Technology Overview
BKEY Under The Hood
A high-level overview for developers, product teams, and business stakeholders
BKEY uses a live biometric and a device-held secret to create ephemeral cryptographic keys when the right person is present — a biometric key, or BKEY for short. BKEY offers a user experience similar to Apple's FaceID and supports familiar public-key use cases. The technology is developed based on two decades of experience in the field of biometrics and identity systems and is protected by 22 patents.
Part I
1. BKEY at a Glance
BKEY applies biometrics in a secure key-regeneration flow that enables cryptographic proof of identity and modern public-key use cases. In this flow no password or PIN is required, and under the hood cryptographic proofs are created that can be verified with a registered public key.
BKEY is designed to be privacy-friendly. No biometric signal or derivative is stored. The service registers a public key during enrollment. The private key is never stored but is recreated on the device when it is needed.
BKEY in One Minute
What the user sees
A face scan on an enrolled device, followed by a quick approval.
What happens on the device
The device checks for a live user, tests for deep fakes, and combines a cleared live biometric result with a device secret (generated during enrollment and protected in a secure enclave or similar), and recreates the signing key for that service.
What the service verifies
A fresh signature that matches the public key registered at enrollment.
2. The Core Idea
Traditional biometrics usually act as a gatekeeper. They unlock access to something else — a phone, an account, a vault, or a stored secret.
BKEY goes a step further. It uses a live biometric together with a device-held secret to recreate the key that proves identity.
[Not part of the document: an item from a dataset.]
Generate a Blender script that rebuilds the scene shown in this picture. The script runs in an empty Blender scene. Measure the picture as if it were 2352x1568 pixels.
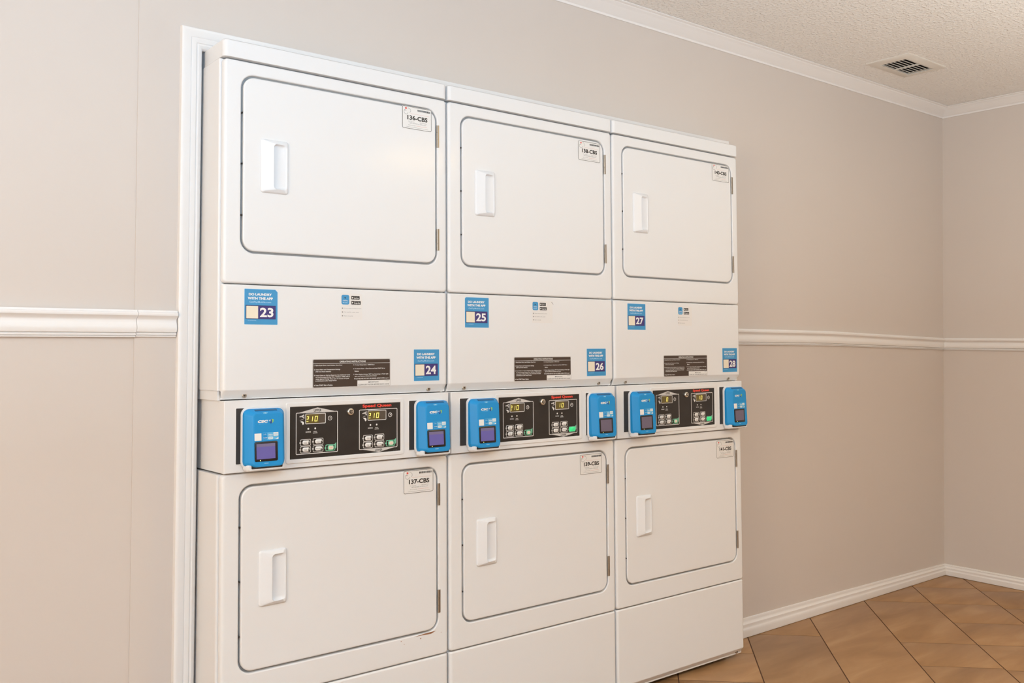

The hard problem BKEY solves is turning varying samples of the same biometric into the same repeatable mathematical representation. That is what makes it possible to recreate the same key again later.
In simple terms, BKEY binds a particular biometric to a particular device-held random value. Different random values will create different keys. BKEY can therefore support many distinct keys and use cases with the same biometrics. In case a key has been compromised, such key can also be revoked.

3. How the Flow Works
Enrollment
Enrollment begins with a live scan. The device first checks that it is seeing a real person and not a replay, mask, or deepfake. BKEY builds on the native biometric protections of the device and supplements with its own proprietary testing schemes.
BKEY then combines the biometric result with a large random value protected inside the device (typically a secure enclave). That combined result is used to create a key pair for that service and that use case.
The public key is registered with the service. The private key is ephemeral and regenerated on the fly when needed. It is never stored and never uploaded to a server.
Verification and Signing
When the user returns, the service sends a fresh challenge. BKEY repeats the same basic process: live scan, device-held secret, key recreation.
If the right biometric and the right device are present, the same private key is recreated and used to sign the challenge. The service checks the signature with the public key it already knows.
This gives the service proof that the request came from the enrolled device and the live user, within the limits of the device's biometric and integrity protections.
4. What Makes BKEY Different
No stored biometrics or private keys
Reduces the attack surface as no biometrics or private keys need to be protected.
Different keys for each service
Helps prevent cross-service correlation and keeps login keys separate from transaction-signing keys.
Biometrics are never used alone
The device-held secret provides the strength needed for modern cryptographic use cases.
Same biometric, new key
Revocation and re-issuance can happen with the same biometrics.
BKEY gives developers a familiar model: register a public key once, then verify signatures against fresh challenges. The user experience stays simple, while the service-side model stays close to modern public-key authentication and transaction-approval flows.
For product teams, that means strong proof tied to a live user and the right device without asking end users to manage another secret in the core flow.
5. BKEY Integrity
BKEY does not assume biometrics alone are enough for cryptographic strength. The design relies on the device-held secret for that strength, and higher-risk services can add a PIN, a second biometric, approval from another device, or another possession factor.
For higher-risk deployments, services should be ready to step up or decline requests from rooted, jailbroken, or otherwise untrusted devices.
The integrity of BKEY is based on the integrity of the surrounding platform. Solid biometric anti-spoofing, strict rate limits, device integrity checks are all important components of a practical implementation.